Afghans who return from abroad find a country that continues to be wracked by conflict. A September United Nations report noted 30 of 34 provinces were affected by forced displacement as a result of violence. Further, the disruption and destruction wrought by decades of war mean that returnees are likely to be displaced again inside the country.

Haitian Returns from the Dominican Republic

As with Afghans, Haitians living in the Dominican Republic have been coerced to return. From January through mid-October 2017, 70,000 citizens of Haiti and individuals of Haitian descent returned across the border. The Dominican Supreme Court in 2015 withdrew citizenship from 200,000 Dominicans of Haitian descent, making them vulnerable to forcible return. Following the June 2015 deadline to re-register with Dominican authorities—an arduous procedure which required a passport and was therefore out of reach for those who had become stateless—the Dominican government increased pressure to return via deportations and threats of expulsion. Those with stable livelihoods in the Dominican Republic otherwise have little incentive to go to Haiti, a country still struggling to recover from the 2010 earthquake and that lacked work opportunities even before that disaster.

In 2017, average monthly returns to Haiti decreased compared to the first 18 months of mass returns, from 8,900 to 7,800. However, the number of people claiming to have been deported, without officially being registered as deportees, increased by a monthly average of 35 percent over the same period. This may reflect increased enforcement efforts by Dominican authorities, who turned back at the border or removed approximately 13,500 Haitians in July 2017 alone. A month earlier, IOM opened the first Border Resource Center to assist retuning Haitians. In three years of returns, however, just 700 Haitians have received official IOM voluntary return assistance packages. 

Many returnees were born in the Dominican Republic, and without knowledge of Haitian Creole or close contacts in Haiti, end up living in squalid camps along the border. Further, in October 2017, the UN Office for the Coordination of Humanitarian Assistance estimated more than 1.3 million people in Haiti faced food insecurity—a situation that may be exacerbated by mass returns. Beyond returns from the Dominican Republic, the United States has announced it will end TPS for 59,000 Haitians in July 2019, at which point Haitian TPS holders who have not returned will be subject to deportation.

Somali Returns from Kenya

In Somalia, the election of a Parliament in 2016 and a President in February 2017 brought hope that the situation might be stabilizing enough to allow the safe return of refugees from neighboring countries. Of these, Kenya hosts the largest number of Somalis—more than 300,000—and has had the most strained relationship with them. A 2013 raid by Islamist militants on a Nairobi shopping mall solidified public opinion in favor of return, and in 2016 Kenya announced it would close the massive Dadaab complex, the world’s largest refugee camp.

The refugees have faced pressure to opt for voluntary return, amid few viable alternatives. However, relatively few have been able to re-establish themselves in Somalia, which suffers from continuing violence, drought, and widespread famine and malnourishment. About 60,000 Somalis returned from Kenya between 2013 and 2016, and the UN High Commissioner for Refugees (UNHCR) planned for 50,000 returnees in 2017.

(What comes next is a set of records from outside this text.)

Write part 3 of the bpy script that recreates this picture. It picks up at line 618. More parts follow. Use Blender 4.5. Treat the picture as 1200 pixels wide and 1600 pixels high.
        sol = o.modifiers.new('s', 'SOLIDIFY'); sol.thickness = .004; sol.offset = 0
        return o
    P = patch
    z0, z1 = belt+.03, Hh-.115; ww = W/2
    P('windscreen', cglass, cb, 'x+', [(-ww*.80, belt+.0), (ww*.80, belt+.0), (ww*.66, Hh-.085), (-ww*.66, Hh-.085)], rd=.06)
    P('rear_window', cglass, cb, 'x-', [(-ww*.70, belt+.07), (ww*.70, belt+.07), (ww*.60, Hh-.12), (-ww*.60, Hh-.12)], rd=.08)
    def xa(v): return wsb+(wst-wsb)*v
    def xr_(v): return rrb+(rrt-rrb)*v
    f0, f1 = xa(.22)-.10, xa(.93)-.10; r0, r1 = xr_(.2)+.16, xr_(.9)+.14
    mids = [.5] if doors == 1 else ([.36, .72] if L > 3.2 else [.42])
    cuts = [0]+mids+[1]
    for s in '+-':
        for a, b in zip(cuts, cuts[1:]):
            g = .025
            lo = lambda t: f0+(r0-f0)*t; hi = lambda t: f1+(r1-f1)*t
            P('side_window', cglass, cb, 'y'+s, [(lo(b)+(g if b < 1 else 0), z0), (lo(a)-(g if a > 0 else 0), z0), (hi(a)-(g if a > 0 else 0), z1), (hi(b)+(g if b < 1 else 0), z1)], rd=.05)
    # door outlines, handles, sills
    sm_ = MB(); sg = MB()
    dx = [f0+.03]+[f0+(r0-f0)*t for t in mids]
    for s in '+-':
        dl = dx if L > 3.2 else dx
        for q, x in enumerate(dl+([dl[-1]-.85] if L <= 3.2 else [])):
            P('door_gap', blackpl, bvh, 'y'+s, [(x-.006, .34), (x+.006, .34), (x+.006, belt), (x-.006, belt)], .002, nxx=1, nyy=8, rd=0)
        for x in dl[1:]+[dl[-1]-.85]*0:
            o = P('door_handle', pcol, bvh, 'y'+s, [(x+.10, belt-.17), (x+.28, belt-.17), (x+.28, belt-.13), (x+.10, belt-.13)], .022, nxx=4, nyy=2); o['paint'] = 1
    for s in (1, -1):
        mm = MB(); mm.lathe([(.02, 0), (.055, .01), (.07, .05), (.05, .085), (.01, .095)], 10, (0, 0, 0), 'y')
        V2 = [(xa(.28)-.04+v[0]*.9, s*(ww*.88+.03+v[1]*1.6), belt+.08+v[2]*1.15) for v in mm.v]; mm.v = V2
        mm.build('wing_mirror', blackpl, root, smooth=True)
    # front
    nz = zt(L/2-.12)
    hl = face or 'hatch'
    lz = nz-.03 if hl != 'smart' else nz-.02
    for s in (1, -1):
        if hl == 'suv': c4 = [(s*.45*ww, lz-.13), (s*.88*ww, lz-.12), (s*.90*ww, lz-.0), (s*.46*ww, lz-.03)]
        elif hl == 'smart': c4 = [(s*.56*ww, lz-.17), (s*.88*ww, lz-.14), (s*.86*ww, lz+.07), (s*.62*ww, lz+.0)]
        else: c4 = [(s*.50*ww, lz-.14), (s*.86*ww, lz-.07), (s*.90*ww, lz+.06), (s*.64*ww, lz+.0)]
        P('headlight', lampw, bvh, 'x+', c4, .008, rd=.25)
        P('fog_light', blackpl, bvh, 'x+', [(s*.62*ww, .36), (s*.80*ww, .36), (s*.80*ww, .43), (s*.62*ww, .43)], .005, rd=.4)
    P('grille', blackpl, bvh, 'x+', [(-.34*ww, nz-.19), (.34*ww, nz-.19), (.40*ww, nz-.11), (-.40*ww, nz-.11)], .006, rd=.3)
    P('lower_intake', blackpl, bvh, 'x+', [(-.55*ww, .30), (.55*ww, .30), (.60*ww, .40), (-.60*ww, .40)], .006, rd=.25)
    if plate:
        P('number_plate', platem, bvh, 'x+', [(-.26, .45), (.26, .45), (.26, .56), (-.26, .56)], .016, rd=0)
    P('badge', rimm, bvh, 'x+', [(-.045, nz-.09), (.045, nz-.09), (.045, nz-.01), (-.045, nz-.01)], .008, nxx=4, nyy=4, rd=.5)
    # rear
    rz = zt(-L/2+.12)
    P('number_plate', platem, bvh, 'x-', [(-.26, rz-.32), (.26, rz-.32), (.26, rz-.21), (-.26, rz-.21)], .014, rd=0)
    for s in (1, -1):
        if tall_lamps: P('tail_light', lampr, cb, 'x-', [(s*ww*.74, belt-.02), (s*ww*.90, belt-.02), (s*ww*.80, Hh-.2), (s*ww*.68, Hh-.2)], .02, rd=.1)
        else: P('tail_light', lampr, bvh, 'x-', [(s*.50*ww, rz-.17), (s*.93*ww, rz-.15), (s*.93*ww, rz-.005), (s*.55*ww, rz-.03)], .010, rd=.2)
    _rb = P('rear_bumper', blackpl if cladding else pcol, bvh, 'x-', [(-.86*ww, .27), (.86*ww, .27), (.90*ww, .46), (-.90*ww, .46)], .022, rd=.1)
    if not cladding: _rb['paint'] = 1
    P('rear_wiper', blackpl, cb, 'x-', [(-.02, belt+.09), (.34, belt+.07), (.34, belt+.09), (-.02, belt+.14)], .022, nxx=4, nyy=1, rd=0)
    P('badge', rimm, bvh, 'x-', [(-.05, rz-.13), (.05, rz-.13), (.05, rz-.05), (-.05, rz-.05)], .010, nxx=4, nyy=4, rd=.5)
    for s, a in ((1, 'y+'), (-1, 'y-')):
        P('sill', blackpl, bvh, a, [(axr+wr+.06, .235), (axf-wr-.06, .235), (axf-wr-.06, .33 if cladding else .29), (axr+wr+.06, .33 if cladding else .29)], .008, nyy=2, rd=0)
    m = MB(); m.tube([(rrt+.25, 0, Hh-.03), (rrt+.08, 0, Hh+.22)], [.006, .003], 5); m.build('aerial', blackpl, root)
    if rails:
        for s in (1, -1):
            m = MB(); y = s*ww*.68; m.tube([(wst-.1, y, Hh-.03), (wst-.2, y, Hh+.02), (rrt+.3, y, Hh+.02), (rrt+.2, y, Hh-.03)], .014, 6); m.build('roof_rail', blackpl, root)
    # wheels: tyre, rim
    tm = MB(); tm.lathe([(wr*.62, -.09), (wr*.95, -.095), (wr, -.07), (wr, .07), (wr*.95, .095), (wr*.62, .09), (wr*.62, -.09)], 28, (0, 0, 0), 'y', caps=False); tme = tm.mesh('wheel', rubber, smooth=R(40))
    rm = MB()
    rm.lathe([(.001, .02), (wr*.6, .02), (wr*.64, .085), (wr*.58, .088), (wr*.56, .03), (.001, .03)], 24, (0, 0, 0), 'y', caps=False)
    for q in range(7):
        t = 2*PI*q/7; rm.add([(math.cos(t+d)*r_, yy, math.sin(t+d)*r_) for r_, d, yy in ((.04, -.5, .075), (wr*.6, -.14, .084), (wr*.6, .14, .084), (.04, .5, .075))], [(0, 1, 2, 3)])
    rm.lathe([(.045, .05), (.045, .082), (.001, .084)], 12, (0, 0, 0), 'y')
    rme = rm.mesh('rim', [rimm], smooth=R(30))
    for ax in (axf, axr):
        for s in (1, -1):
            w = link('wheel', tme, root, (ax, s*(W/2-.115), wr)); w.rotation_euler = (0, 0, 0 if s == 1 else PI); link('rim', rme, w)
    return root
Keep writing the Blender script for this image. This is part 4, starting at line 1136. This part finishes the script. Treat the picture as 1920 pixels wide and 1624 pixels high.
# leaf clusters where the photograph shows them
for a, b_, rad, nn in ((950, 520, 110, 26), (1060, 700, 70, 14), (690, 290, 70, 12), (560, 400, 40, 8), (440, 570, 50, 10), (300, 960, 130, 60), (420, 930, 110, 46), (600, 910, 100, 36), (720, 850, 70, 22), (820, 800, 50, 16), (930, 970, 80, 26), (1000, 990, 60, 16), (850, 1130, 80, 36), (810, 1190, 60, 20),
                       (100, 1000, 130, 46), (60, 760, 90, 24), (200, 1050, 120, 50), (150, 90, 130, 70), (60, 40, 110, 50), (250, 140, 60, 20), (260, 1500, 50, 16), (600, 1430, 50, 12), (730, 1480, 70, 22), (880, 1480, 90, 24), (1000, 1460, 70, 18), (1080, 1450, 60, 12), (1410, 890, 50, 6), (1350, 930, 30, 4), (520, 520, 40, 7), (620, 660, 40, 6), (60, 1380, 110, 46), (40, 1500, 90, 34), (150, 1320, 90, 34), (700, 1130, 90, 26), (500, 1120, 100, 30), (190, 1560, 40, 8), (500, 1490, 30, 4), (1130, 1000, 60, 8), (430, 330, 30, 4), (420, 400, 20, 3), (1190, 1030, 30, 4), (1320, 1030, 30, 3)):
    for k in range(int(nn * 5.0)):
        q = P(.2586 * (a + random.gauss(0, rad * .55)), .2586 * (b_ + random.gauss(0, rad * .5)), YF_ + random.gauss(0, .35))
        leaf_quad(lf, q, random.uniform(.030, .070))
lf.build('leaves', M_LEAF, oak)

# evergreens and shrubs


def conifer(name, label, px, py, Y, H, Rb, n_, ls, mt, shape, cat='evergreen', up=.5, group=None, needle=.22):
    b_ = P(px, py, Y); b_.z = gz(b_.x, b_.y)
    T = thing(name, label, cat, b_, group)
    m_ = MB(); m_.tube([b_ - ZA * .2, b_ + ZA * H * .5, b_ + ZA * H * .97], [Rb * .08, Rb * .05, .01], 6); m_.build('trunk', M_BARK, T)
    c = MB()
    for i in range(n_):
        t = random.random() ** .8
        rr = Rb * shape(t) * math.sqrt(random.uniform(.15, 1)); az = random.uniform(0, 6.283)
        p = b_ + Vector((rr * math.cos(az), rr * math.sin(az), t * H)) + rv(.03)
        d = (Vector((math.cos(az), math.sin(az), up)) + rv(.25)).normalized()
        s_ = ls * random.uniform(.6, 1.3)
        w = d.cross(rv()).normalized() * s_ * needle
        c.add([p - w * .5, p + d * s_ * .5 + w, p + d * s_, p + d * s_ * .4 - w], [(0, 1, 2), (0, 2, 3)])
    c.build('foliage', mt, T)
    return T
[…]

Larger Immigration and Security Challenges on the Horizon?

In 2017, governments across the world narrowed protection spaces for longstanding migrant populations with more or less established livelihoods. While many returns were considered “voluntary,” government pressure and threats of deportation contributed significantly to decisions to leave.

Policymakers justify the removal of these populations on the grounds of national security, economic protection of native populations, and the need to enforce strict immigration laws. By removing people to some of the world’s most fragile countries, however, host countries may in fact exacerbate economic and social instability in countries of origin—potentially setting up future irregular migration challenges over the long term.